The exhibition is not only photographs though, it also includes some of his experimental films and paintings including the iconic portraits of Marilyn Monroe and Elvis Presley. There are also photos by his collaborators, Christopher Makos, Robert Mapplethorpe and Duane Michals. Christopher Makos was a photographer who worked with Warhol’s Interview magazine and an interview about his work life with Andy Warhol, features as part of the exhibition.

As part of Warhol’s films he loved making short silent screen tests of friends, celebrities and musicians where he instructed them to sit motionless and gaze directly into the cameras, promising the sitters exposure and fame.

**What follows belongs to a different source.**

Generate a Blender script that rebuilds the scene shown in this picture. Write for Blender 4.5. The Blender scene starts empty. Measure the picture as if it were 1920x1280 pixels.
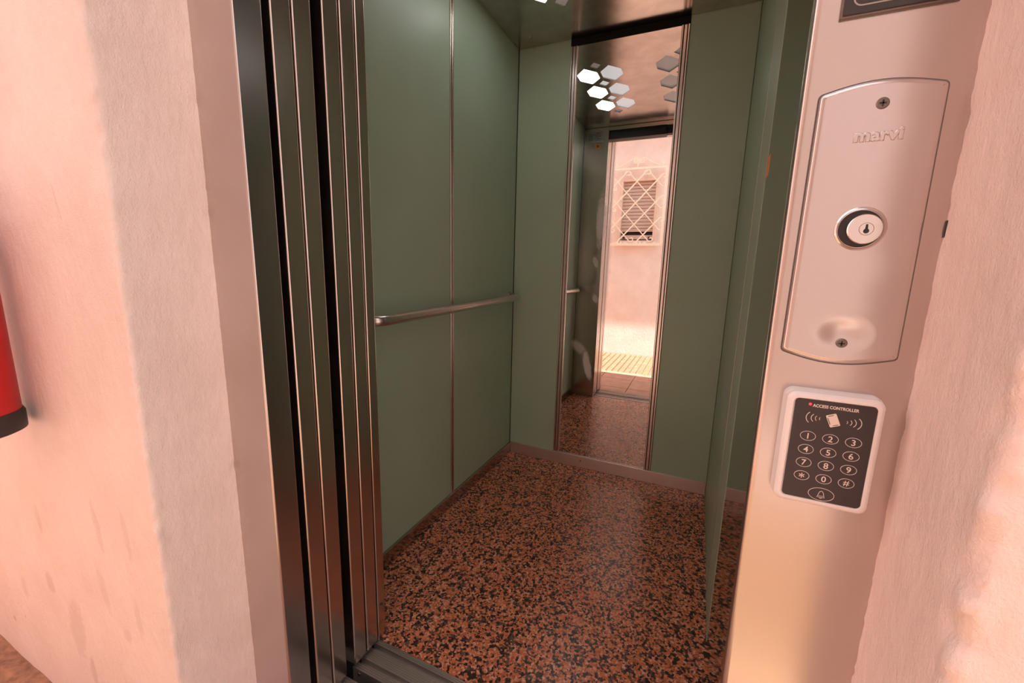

It’s hard to think of anyone of the time not included in his photo snapshots. Amongst the faces are Mohammed Ali, Mick Jagger, Jack Nicholson, Rachel Welch, Liza Minnelli, Bianca Jagger, Deborah Harry, David Bowie, Bob Dylan, Jackie Onassis and so many more.

In the 70s and 80s he became a much sought after portraitist of society because of the idealized portrait screen-prints he made, which accentuated the lips and eyes, which worked extremely well for striking faces such as Liza Minelli and Deborah Harry of Blondie fame. These portraits were based on his Polaroid shots which because of the camera’s fixed focal length, meant he had to be standing no more than around 1 metre from the sitter.

In his lifetime, Andy Warhol had his critics, some of whom believed his works were superficial and commercial but there certainly wasn’t anyone else with a style and range of media like him. A fascinating character.

Andy Warhol died in February 1987 and in accordance with his will, the Andy Warhol Foundation for the Visual Arts was created, with a mission to ‘foster innovative artistic expression and the creative process’. Today it is one of the largest grant giving organisations for the visual arts in the United States.

Fans of photography, celebrity, social media, and art will love this exhibition, don’t miss it!

Have I given you FOMO now? You have until mid-May to visit Adelaide and see the exhibition which costs $25 to see.